(Required task):
All of the lines below are to be printed again exactly; images are excluded from the output.

··· Data section

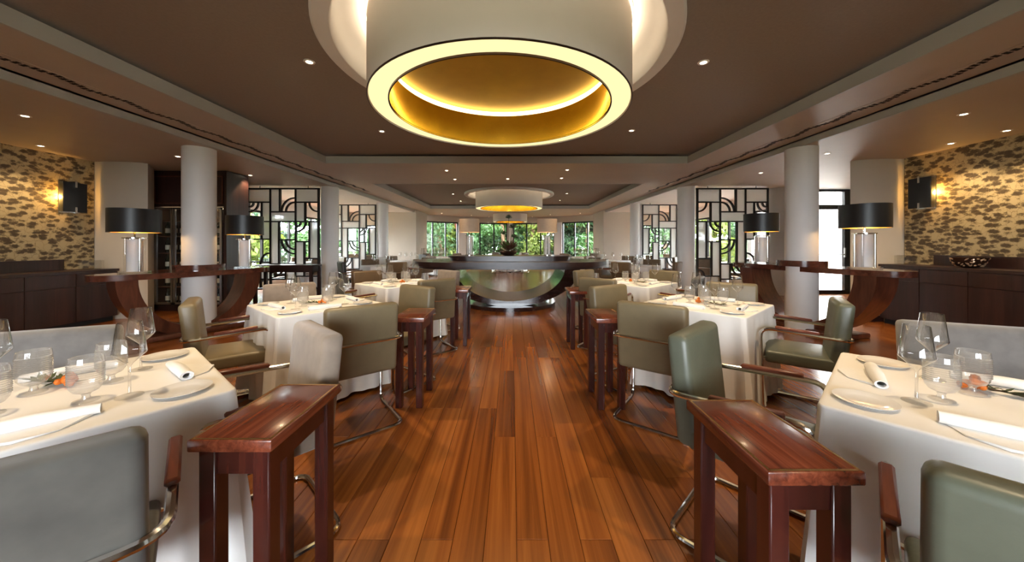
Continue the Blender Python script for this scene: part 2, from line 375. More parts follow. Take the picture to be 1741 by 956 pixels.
# long perforated air grilles in the soffit
for s, nm in ((-1, 'left'), (1, 'right')):
    t = thing('air_grille', 'long perforated air grille in the %s ceiling soffit above the columns' % nm, 'vent', (s*4.06, 5.0, ZS))
    MB().box(-.075, .075, -4.6, 5.0, -.004, .002).build('grille_strip', 'soffit_paint', t)
    mb = MB(); y = -4.55; k = 0
    while y < 4.9:
        base = [0, 1, 2, 3, 2, 1][(k//2) % 6]
        for j in range(3):
            xx = -.06+.022*((base+j) % 6)
            mb.box(xx, xx+.016, y, y+.032, -.0065, -.003)
        y += .048; k += 1
    o = mb.build('slots', 'dark_gap', t); o['kind'] = 'stuff'

# ------------------------------------------------------------------ ring chandeliers
def ring_light(cx, cy, r, zb, label, bowl=True):
    t = thing('ring_chandelier', label, 'ceiling light', (cx, cy, zb), 0, 'round gold-lined ring lights down the room axis')
    H = 0.67 if bowl else 0.40; sx, sy = 1.03, 1.03; ri = r*0.855
    MB().lathe([(r-.012, 0.012), (r, 0.0), (r, H), (r-.02, H)], 96, sx=sx, sy=sy).build('drum', 'drum_paint', t)
    MB().lathe([(ri, 0.010), (r-.012, 0.010)], 96, sx=sx, sy=sy).build('light_ring', 'glow_ring', t)
    MB().lathe([(ri, 0.0), (ri, 0.33), (ri+.05, 0.335)], 96, sx=sx, sy=sy).build('gold_liner', 'gold_leaf', t)
    MB().lathe([(r-.006, -.004), (r+.002, -.004), (r+.002, .006), (r-.006, .006)], 96, sx=sx, sy=sy).build('outer_trim', 'bronze_dark', t)
    MB().lathe([(ri-.006, -.004), (ri+.004, -.004), (ri+.004, .012), (ri-.006, .012)], 96, sx=sx, sy=sy).build('inner_trim', 'bronze_dark', t)
    MB().lathe([(0.001, .40), (ri+.06, .40)], 96, sx=sx, sy=sy).build('gold_disc', 'gold_paint', t)
    MB().lathe([(ri+.012, .352), (ri+.045, .352), (ri+.045, .385), (ri+.012, .385)], 96, sx=sx, sy=sy).build('cove_strip', 'glow_strip', t)
    if bowl:
        B = 1.34
        MB().lathe([(1.47, ZT-zb), (1.47, ZT-zb-.05), (1.455, ZT-zb-.065), (B+.01, ZT-zb-.065), (B, ZT-zb-.055), (B-.02, ZT-zb+.05), (B-.09, ZT-zb+.12), (r-.05, ZT-zb+.19)], 96, sx=sx, sy=sy).build('ceiling_bowl', 'white_paint', t)
        MB().lathe([(r+.006, ZT-zb+.115), (r+.006, ZT-zb+.15)], 96, sx=sx, sy=sy).build('bowl_strip', 'glow_cove', t)
    return t
ring_light(0.0, 3.12, 1.10, 2.50, 'huge gold-lined ring light hanging over the front of the aisle')
ring_light(0.0, 11.6, 1.10, 2.50, 'gold-lined ring light in the second ceiling tray beyond the aisle')
ring_light(0.0, 17.6, 0.85, 2.43, 'farthest and smallest ring light in front of the bow window', False)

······

(Result below):
Continue the Blender Python script for this scene: part 2, from line 375. More parts follow. Take the picture to be 1741 by 956 pixels.
# long perforated air grilles in the soffit
for s, nm in ((-1, 'left'), (1, 'right')):
    t = thing('air_grille', 'long perforated air grille in the %s ceiling soffit above the columns' % nm, 'vent', (s*4.06, 5.0, ZS))
    MB().box(-.075, .075, -4.6, 5.0, -.004, .002).build('grille_strip', 'soffit_paint', t)
    mb = MB(); y = -4.55; k = 0
    while y < 4.9:
        base = [0, 1, 2, 3, 2, 1][(k//2) % 6]
        for j in range(3):
            xx = -.06+.022*((base+j) % 6)
            mb.box(xx, xx+.016, y, y+.032, -.0065, -.003)
        y += .048; k += 1
    o = mb.build('slots', 'dark_gap', t); o['kind'] = 'stuff'

# ------------------------------------------------------------------ ring chandeliers
def ring_light(cx, cy, r, zb, label, bowl=True):
    t = thing('ring_chandelier', label, 'ceiling light', (cx, cy, zb), 0, 'round gold-lined ring lights down the room axis')
    H = 0.67 if bowl else 0.40; sx, sy = 1.03, 1.03; ri = r*0.855
    MB().lathe([(r-.012, 0.012), (r, 0.0), (r, H), (r-.02, H)], 96, sx=sx, sy=sy).build('drum', 'drum_paint', t)
    MB().lathe([(ri, 0.010), (r-.012, 0.010)], 96, sx=sx, sy=sy).build('light_ring', 'glow_ring', t)
    MB().lathe([(ri, 0.0), (ri, 0.33), (ri+.05, 0.335)], 96, sx=sx, sy=sy).build('gold_liner', 'gold_leaf', t)
    MB().lathe([(r-.006, -.004), (r+.002, -.004), (r+.002, .006), (r-.006, .006)], 96, sx=sx, sy=sy).build('outer_trim', 'bronze_dark', t)
    MB().lathe([(ri-.006, -.004), (ri+.004, -.004), (ri+.004, .012), (ri-.006, .012)], 96, sx=sx, sy=sy).build('inner_trim', 'bronze_dark', t)
    MB().lathe([(0.001, .40), (ri+.06, .40)], 96, sx=sx, sy=sy).build('gold_disc', 'gold_paint', t)
    MB().lathe([(ri+.012, .352), (ri+.045, .352), (ri+.045, .385), (ri+.012, .385)], 96, sx=sx, sy=sy).build('cove_strip', 'glow_strip', t)
    if bowl:
        B = 1.34
        MB().lathe([(1.47, ZT-zb), (1.47, ZT-zb-.05), (1.455, ZT-zb-.065), (B+.01, ZT-zb-.065), (B, ZT-zb-.055), (B-.02, ZT-zb+.05), (B-.09, ZT-zb+.12), (r-.05, ZT-zb+.19)], 96, sx=sx, sy=sy).build('ceiling_bowl', 'white_paint', t)
        MB().lathe([(r+.006, ZT-zb+.115), (r+.006, ZT-zb+.15)], 96, sx=sx, sy=sy).build('bowl_strip', 'glow_cove', t)
    return t
ring_light(0.0, 3.12, 1.10, 2.50, 'huge gold-lined ring light hanging over the front of the aisle')
ring_light(0.0, 11.6, 1.10, 2.50, 'gold-lined ring light in the second ceiling tray beyond the aisle')
ring_light(0.0, 17.6, 0.85, 2.43, 'farthest and smallest ring light in front of the bow window', False)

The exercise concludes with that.